RT, September
22, 2013
The Syrian
National Coalition would attend the Geneva 2 peace conference if it aims to set
up a transitional government with full powers, the coalition's president Ahmad
Jarba said in a letter to the UN Security Council.
In the
September 19 letter obtained by Reuters, Jarba said the coalition
"reaffirms its willingness to engage in a future Geneva Conference"
but "all parties must...agree that the purpose of the conference will be
the establishment of a transitional government with full executive powers"
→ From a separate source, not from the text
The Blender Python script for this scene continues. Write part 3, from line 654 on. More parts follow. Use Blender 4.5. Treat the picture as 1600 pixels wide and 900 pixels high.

as stipulated by an agreement hammered out by international powers last year.
The letter
represented the first clear commitment from the coalition, which has been
viewed by several Western and Arab states as the legitimate representative of
the Syrian people, to attend the proposed conference sponsored by the United
States and Russia.
Jarba had
earlier appeared less amenable towards a diplomatic solution, having urged the
Security Council earlier this week to adopt a resolution under Chapter VII of
the UN charter allowing the use of force to cripple the Syrian government’s
"war machine."
In a speech
delivered from Istanbul and broadcast by Al-Arabiya, Jarba said "ending
the killing of Syrian people is only possible by stopping the regime's war
machine and barring it from using its aviation, missiles and artillery, and
depriving it of its chemical weapons."
Jarba
continued that a resolution under Chapter VII "paves the way to a solution
to the Syrian crisis... that would lead to a democratic regime that will
rebuild Syria."
He further
accused the international community of "keeping silent on the crimes of
the regime", saying this attitude had emboldened Damascus to deploy
chemical weapons.
On July 26,
the Syrian National Coalition said it would refuse to partake in the ‘Geneva
II’ peace conference as long as Assad did not vow beforehand to stay out of the
envisioned transitional government.
The August
21 chemical weapons attack in a Damascus suburb which killed hundreds appeared
to derail chances for the Middle East Peace conference.Washington blamed the
attack on Damascus, while the Assad government said opposition fighters were
behind the strike.
However,
following three days of negotiations between Russian Foreign Minister Sergey
Lavrov and his US counterpart John Kerry last Saturday in Geneva, the diplomats
hammered out a plan to put Syria’s chemical weapons stockpiles under
international control.
The
so-called Geneva accord appeared to neutralize the threat of outside intervention
in the conflict, which Lavrov had previously said would kill the chances of the
proposed peace conference going forward.
After speaking with French Foreign Minister
Laurent Fabius on Tuesday, Lavrov reiterated that a UN Security Council
resolution intended to compel Syria to follow through with the Russia-US plan
would not refer to Chapter VII.
“The
[opposition] National Coalition vocally opposed the Russian-American plan to
destroy Syrian chemical weapons… because they were expecting that the problem
would be solved through a military intervention. And they were disappointed
after the intervention failed to materialize and the issue went to the strictly
diplomatically-legal framework,” Lavrov said.
He asked
the Western backers of the Syrian opposition to use their leverage to force
them to participate in the peace conference.